— Exercise prompt —
Extract every line below that contains the word "from".

** Start of Collected material **

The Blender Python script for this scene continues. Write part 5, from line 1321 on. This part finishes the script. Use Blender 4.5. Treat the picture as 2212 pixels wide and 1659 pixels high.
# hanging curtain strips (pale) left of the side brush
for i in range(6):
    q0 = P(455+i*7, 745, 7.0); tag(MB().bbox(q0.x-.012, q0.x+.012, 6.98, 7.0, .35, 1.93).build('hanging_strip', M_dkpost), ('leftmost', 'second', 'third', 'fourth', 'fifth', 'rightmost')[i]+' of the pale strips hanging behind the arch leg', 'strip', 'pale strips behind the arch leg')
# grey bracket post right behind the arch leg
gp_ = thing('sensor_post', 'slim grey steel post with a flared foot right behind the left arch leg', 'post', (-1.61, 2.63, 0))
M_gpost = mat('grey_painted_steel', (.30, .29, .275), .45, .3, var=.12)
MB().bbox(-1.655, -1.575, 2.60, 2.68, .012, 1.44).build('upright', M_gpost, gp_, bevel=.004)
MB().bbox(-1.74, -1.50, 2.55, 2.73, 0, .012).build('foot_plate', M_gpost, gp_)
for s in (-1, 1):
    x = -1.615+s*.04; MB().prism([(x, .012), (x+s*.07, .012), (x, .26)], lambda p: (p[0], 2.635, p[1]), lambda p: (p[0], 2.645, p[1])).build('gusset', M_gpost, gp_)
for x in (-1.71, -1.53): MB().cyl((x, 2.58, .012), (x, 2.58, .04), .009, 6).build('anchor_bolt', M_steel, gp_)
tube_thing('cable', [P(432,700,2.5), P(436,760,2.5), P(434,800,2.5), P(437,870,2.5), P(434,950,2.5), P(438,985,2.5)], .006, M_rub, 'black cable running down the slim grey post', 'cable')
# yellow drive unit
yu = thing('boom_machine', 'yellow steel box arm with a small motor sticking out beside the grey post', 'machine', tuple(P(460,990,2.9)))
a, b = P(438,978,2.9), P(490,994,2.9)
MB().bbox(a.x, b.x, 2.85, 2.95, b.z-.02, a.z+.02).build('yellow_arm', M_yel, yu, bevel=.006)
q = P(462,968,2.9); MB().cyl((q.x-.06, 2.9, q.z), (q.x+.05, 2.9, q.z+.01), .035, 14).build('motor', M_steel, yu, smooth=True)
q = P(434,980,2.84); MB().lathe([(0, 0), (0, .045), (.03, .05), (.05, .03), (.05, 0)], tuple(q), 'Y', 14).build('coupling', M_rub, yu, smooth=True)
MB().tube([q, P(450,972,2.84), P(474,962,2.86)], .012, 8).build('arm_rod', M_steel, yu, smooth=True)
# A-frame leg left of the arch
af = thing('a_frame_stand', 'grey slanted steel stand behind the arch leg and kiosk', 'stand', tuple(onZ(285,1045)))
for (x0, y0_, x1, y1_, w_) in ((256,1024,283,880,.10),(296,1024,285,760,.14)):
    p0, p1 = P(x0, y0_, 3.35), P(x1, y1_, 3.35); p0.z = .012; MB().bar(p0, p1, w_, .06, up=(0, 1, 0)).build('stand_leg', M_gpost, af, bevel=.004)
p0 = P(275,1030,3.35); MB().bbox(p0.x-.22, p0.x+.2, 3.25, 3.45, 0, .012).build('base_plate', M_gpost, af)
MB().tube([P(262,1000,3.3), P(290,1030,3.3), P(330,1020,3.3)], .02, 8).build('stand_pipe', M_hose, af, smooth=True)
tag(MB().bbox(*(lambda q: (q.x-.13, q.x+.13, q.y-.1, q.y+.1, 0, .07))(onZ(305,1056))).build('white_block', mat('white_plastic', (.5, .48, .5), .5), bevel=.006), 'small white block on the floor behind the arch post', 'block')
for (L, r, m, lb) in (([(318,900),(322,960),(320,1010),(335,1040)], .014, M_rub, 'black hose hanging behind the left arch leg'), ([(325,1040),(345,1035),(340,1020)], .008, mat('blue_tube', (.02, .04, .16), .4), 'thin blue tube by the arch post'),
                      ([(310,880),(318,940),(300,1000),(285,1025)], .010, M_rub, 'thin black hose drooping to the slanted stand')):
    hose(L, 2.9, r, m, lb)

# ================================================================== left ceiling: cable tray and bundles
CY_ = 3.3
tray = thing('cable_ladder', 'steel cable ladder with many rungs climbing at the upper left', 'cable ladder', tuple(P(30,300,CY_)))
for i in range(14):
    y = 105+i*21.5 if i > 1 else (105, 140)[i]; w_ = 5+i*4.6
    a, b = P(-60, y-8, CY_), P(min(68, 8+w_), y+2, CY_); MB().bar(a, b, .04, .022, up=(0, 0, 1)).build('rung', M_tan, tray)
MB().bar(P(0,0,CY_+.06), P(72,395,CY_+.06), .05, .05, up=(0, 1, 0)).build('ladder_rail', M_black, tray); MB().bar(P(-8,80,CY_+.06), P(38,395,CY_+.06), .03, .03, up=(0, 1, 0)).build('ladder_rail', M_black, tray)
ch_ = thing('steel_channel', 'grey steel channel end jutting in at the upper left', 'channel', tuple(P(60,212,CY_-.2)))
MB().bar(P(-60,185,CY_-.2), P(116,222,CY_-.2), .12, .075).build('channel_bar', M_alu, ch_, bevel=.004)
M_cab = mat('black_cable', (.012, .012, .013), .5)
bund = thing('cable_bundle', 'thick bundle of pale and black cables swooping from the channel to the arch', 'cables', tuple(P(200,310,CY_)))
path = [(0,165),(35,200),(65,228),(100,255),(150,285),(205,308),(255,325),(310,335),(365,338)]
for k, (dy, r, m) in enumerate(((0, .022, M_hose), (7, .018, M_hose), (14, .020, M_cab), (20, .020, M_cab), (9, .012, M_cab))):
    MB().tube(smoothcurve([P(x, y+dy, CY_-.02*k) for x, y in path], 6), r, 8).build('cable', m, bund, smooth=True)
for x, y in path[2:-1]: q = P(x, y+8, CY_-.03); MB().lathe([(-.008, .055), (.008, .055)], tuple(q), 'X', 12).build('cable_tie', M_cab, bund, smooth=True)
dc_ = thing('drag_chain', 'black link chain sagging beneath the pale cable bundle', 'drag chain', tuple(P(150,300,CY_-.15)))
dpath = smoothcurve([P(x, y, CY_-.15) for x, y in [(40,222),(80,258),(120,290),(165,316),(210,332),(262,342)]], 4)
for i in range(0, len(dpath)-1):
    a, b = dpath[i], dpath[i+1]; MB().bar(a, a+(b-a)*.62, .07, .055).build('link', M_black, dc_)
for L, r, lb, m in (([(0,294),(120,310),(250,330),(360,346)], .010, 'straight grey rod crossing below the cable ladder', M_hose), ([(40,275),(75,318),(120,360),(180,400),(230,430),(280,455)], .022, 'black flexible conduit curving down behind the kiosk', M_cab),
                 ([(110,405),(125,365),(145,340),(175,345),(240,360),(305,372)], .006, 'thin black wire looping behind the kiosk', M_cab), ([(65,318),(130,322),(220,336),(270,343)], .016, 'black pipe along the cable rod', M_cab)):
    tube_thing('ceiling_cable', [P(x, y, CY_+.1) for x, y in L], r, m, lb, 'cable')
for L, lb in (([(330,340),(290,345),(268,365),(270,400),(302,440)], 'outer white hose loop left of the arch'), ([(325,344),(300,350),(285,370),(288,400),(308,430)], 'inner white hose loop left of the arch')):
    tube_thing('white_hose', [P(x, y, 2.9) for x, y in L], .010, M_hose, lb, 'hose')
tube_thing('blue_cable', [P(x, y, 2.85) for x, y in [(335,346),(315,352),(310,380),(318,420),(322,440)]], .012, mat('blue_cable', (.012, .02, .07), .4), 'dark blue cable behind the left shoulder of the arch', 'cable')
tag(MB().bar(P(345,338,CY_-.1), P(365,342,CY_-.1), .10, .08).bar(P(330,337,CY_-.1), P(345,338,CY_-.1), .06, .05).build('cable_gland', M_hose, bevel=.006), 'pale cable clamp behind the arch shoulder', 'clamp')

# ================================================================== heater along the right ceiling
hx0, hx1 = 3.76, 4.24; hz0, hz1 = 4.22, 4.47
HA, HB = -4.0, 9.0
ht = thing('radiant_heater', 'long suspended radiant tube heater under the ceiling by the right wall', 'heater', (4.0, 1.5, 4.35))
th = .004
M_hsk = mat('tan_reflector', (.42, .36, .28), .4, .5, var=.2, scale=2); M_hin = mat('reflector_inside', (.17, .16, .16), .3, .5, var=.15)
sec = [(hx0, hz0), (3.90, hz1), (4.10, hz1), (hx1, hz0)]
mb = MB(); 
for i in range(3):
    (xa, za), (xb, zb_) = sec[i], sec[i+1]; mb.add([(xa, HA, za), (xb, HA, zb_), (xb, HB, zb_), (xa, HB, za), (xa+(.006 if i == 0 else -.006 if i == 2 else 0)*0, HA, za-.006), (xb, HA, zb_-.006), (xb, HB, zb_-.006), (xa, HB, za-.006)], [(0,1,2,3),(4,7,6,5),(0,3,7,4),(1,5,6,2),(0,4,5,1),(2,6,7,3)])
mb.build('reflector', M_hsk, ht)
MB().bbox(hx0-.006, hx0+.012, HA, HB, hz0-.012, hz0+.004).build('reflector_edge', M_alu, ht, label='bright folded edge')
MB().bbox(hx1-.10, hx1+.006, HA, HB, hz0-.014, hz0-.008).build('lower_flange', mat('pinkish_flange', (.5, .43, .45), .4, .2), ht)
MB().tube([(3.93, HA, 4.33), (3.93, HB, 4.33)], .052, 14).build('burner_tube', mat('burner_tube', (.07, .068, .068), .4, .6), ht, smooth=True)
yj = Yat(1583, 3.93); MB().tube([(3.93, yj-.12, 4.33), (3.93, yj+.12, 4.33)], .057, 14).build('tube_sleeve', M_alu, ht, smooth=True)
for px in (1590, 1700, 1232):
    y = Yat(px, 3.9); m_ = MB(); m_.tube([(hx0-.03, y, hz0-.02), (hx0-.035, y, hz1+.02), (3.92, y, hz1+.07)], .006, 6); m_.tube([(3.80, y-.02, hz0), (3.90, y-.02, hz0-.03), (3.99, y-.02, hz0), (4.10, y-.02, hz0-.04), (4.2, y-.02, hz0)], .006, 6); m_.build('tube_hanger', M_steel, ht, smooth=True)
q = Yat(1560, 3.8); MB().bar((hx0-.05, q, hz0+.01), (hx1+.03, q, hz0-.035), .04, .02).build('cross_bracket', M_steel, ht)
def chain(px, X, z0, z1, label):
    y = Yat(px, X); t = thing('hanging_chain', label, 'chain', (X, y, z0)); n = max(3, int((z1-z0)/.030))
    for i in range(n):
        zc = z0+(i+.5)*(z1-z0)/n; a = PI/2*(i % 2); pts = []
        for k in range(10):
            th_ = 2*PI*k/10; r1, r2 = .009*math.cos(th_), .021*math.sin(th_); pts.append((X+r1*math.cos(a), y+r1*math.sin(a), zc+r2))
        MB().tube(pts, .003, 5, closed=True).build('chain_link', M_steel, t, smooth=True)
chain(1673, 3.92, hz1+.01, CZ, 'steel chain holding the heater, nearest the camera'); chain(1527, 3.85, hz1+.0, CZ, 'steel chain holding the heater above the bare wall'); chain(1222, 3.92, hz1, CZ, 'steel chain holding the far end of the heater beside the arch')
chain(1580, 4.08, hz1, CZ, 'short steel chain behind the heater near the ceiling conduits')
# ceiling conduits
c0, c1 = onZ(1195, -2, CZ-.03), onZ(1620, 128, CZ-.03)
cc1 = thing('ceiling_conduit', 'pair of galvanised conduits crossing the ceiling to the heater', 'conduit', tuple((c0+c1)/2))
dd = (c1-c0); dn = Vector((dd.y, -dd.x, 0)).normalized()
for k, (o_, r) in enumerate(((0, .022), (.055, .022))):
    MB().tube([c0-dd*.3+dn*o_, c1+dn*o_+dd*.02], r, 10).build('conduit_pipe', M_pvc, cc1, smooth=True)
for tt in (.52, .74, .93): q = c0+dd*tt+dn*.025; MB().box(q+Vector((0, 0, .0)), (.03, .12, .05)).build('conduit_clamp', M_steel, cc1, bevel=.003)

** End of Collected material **

— Solution —
The Blender Python script for this scene continues. Write part 5, from line 1321 on. This part finishes the script. Use Blender 4.5. Treat the picture as 2212 pixels wide and 1659 pixels high.
bund = thing('cable_bundle', 'thick bundle of pale and black cables swooping from the channel to the arch', 'cables', tuple(P(200,310,CY_)))